Gesù, infatti, si presenta come il Salvatore. Ecco come si concretizza, in modo esemplificativo il prologo dell’evangelista Giovanni: “Venne e non fu accolto”. Questo, purtroppo, è quello che continua nella storia. Sempre nelle Sacre Letture si leggerà come Simeone dirà a Maria che Gesù sara “segno di contraddizione”: anche oggi vediamo questo diverso atteggiamento degli uomini di fronte a Cristo.
I Magi, questi personaggi “misteriosi”, riconoscono questo accadimento straordinario, mentre Erode, uomo di potere, invece no. Dovunque il Vangelo è stato predicato, vi è stato una persecuzione. I padri della Chiesa nel commentare il passo che narra la vista dei Magi, hanno in realtà visto l’autentica missione dei cristiani.
Quanto è importante, in tal senso, la trasmissione della fede: riscopriamo la bellezza del termine “comunità cristiana” per non correre il rischio di confondere i nostri doveri con quelli della gerarchia ecclesiale. Non disperdiamo l’insegnamento della prima lettura della solennita dell’Epifania: il profeta Isaia ci spiega come la missione universale della Chiesa sia quella di unire i popoli.
Nella seconda lettura, poi, è celata la chiave intepretativa di tutta la celebrazione della manifestazione del Signore: san Paolo parla del “mistero della grazia di Dio” che “è stato affidato a me”. Il primo grande problema che gli apostoli hanno dovuto affrontare è stato quello di capire se diffondere il messaggio evangelico soltanto agli ebrei o anche al mondo pagano.

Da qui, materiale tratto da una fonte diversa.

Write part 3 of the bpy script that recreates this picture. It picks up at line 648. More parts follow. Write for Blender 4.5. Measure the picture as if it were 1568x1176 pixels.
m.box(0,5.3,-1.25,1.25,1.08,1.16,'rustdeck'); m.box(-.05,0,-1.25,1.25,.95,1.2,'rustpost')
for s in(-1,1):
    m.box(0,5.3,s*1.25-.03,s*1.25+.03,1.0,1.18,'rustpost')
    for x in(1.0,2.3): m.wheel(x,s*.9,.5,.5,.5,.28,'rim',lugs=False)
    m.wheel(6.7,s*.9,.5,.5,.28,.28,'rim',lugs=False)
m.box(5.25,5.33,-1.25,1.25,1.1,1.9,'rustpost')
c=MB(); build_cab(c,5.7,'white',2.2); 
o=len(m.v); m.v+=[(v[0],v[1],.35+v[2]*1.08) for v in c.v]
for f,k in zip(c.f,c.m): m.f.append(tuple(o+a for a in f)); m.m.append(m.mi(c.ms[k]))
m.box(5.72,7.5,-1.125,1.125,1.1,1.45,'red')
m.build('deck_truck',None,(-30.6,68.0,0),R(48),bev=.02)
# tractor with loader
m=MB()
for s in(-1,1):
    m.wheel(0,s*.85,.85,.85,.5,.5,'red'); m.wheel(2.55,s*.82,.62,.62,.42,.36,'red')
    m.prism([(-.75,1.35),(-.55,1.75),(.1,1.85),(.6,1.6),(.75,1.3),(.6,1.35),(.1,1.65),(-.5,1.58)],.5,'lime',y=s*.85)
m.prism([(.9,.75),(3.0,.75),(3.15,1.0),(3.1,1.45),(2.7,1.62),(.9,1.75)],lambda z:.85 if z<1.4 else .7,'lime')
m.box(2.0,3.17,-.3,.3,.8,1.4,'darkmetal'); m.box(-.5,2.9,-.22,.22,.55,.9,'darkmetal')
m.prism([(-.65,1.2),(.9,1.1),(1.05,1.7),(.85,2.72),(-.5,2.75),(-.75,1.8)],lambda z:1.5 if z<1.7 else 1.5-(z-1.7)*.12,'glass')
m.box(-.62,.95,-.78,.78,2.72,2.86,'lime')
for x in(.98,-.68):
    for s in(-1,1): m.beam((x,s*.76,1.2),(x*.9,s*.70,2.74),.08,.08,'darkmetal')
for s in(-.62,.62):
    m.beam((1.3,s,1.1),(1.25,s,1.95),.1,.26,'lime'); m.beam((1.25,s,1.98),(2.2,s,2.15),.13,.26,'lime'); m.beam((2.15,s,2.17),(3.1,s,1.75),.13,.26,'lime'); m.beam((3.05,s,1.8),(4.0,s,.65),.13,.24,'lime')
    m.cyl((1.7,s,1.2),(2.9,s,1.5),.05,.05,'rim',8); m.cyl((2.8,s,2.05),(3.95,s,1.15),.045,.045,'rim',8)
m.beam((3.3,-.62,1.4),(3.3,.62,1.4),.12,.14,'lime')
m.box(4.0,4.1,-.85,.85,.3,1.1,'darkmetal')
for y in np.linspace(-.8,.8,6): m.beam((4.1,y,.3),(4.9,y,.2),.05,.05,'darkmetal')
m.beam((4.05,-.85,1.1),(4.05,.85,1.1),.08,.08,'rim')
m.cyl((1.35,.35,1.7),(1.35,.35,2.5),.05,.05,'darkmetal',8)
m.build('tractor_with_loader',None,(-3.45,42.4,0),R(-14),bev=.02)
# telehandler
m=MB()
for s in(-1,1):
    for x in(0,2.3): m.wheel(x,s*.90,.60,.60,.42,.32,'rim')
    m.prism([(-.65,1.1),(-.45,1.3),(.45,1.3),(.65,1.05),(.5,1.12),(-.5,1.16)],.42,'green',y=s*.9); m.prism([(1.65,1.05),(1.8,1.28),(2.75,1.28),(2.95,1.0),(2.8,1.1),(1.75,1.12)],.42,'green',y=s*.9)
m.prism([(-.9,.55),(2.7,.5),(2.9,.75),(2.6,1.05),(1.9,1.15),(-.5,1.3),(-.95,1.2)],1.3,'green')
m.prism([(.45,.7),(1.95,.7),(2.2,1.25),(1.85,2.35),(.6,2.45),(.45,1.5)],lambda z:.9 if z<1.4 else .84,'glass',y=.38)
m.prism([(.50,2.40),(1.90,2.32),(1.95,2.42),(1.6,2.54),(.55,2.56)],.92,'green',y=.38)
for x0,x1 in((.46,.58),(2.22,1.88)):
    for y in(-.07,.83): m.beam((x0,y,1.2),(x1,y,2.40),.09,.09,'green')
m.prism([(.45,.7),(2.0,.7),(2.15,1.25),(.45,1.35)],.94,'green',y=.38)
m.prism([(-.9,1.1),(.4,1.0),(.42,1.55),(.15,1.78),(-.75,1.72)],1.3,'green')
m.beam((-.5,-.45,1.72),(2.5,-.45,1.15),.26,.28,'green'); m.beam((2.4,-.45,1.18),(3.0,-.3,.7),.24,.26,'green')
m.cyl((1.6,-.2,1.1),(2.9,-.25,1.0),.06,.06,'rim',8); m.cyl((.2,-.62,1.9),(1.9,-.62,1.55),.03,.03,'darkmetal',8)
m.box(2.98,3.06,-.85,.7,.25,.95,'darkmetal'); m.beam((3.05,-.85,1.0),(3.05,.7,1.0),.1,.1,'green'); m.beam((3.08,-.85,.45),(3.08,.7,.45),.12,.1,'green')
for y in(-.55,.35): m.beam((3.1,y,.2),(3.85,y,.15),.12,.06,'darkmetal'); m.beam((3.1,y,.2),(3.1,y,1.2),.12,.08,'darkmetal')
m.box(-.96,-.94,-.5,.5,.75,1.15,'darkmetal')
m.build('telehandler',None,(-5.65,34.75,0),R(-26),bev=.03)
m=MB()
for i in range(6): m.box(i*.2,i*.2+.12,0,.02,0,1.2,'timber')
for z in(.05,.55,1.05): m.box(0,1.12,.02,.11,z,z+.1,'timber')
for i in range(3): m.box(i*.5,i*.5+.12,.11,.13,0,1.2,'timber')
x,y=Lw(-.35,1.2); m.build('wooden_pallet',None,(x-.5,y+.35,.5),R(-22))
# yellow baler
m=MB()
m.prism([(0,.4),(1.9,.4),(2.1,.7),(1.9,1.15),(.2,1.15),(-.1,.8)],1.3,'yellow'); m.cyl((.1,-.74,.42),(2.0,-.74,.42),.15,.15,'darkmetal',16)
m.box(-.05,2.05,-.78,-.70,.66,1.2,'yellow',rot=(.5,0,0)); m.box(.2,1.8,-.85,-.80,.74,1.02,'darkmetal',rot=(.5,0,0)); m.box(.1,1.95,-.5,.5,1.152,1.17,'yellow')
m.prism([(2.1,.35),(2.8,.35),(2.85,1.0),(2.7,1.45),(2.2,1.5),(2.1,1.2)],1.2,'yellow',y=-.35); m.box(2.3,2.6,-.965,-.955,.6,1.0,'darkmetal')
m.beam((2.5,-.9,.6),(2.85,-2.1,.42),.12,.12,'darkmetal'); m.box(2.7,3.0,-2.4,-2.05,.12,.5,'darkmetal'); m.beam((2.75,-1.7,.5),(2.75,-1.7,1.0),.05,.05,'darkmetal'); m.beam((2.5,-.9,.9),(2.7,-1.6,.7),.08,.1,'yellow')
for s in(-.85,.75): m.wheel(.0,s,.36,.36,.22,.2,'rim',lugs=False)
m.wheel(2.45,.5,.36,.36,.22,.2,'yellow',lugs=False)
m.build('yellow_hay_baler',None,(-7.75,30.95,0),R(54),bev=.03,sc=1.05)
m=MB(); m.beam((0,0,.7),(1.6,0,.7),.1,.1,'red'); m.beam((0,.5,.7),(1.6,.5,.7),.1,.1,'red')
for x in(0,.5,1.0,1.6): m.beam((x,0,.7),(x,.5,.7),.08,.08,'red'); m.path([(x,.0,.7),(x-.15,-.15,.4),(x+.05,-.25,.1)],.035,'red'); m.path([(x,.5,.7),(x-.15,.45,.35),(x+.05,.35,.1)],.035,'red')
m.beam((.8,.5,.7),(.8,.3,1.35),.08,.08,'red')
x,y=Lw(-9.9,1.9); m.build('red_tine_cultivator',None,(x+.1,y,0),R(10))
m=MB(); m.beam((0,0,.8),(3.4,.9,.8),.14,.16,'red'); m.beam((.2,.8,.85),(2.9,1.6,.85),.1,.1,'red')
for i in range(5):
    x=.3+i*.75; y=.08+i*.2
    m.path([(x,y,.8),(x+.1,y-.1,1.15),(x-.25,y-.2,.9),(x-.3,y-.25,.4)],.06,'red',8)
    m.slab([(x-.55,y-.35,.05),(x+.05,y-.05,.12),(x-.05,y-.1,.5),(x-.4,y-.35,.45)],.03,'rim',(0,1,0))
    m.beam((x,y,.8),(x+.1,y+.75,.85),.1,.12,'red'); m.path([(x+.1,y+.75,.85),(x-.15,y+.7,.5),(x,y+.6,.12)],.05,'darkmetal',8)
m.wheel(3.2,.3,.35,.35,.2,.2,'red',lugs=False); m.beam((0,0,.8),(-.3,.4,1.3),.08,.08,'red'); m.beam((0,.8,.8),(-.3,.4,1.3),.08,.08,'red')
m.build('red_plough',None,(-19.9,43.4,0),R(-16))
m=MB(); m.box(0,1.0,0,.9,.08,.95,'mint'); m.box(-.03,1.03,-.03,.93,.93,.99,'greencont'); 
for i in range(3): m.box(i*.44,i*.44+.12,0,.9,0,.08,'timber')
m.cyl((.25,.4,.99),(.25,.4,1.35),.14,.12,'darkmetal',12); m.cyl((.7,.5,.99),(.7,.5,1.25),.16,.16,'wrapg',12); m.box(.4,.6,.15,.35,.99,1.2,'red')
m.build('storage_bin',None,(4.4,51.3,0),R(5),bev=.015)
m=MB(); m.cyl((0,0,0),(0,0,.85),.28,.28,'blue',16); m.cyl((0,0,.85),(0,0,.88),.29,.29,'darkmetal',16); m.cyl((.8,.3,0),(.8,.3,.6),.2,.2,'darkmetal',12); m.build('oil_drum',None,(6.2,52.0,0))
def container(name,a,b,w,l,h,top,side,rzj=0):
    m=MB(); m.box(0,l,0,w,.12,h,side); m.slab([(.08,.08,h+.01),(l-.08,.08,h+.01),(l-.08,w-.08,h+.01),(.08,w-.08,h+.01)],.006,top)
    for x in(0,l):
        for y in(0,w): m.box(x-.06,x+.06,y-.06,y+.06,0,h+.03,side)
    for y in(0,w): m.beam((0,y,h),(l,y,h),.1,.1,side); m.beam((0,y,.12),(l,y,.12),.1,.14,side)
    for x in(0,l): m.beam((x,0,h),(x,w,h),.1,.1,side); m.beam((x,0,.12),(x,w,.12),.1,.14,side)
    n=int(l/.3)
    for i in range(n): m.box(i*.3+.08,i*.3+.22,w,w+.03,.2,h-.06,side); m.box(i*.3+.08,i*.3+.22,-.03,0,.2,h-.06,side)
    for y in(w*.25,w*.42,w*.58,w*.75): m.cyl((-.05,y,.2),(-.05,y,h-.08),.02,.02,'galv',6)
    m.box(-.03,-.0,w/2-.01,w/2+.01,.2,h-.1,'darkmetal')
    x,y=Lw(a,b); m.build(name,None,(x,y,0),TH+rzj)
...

Il dibattito è stato vivace, come è testimoniato dagli Atti degli apostoli.
L’idea paolina era indirizzata verso la tolleranza: i pagani sono chiamati a condividere la stessa eredità, a formare lo stesso corpo, a essere partecipi della stessa promessa senza però essere obbligati a uniformarsi alle pratiche giudaiche. il popolo di Dio è uno solo. Questa non è un’interpretazione del Vescovo, questa è Parola di Dio.
Attenzione, quì nessuno vuole aggregarsi ai carrozzoni politici, però dinnanzi a certe situazioni non possiamo tacere: sta maturando, infatti, una subcultura della non-accoglienza che dobbiamo stigmatizzare. Occorre chiarire la posizione della Chiesa in nome del Vangelo: non possiamo girarci dall’altra parte rispetto a scelte che provocano aggressività ad ogni livello.
Sul mare ci sono ancora delle persone raminghe con una politica europea che scarica il barile l’uno sull’altro. Questo non lo possiamo accettare. Gesù Cristo ci ha insegnato l’accoglienza: “Ero straniero e mi avete accolto”. Non possiamo cancellare queste pagine evangeliche: gli adulti che cultura di “bullismo” stanno trasmettendo ai ragazzi? Che grado di civiltà stiamo vivendo?
Se ci chiudiamo nel nostro egoismo e non ci preoccupiamo cosa accade agli altri, che società stiamo costruendo? Potreste non condividere questo pensiero, ma bisogna dire le cose come stanno: tutta questa violenza strisciante, poi, è alla base delle innumerevoli fratture all’interno delle famiglie.
Non dobbiamo arrenderci davanti alle difficoltà, dobbiamo ricordare gli altri valori che sempre Gesù ci ha insegnato come il perdono cristiano e la riconciliazione. Ecco, se non riscopriamo la grandezza di un Amore che perdona, come facciamo a dirci credenti? Gesù, ricordate bene, non ha mai abbandonato nemmeno Giuda: quel tozzo di pane attinto nel suo piatto era il massimo segno di amicizia che poteva offrirgli.
Rieduchiamoci all’accoglienza che comporta l’accettazione dell’altro: l’Epifania allarghi il nostro cuore a una visione di universalità che la fede ci ha dato. Chiunque si sente cristiano, si deve sentire fratello di chi gli sta accanto.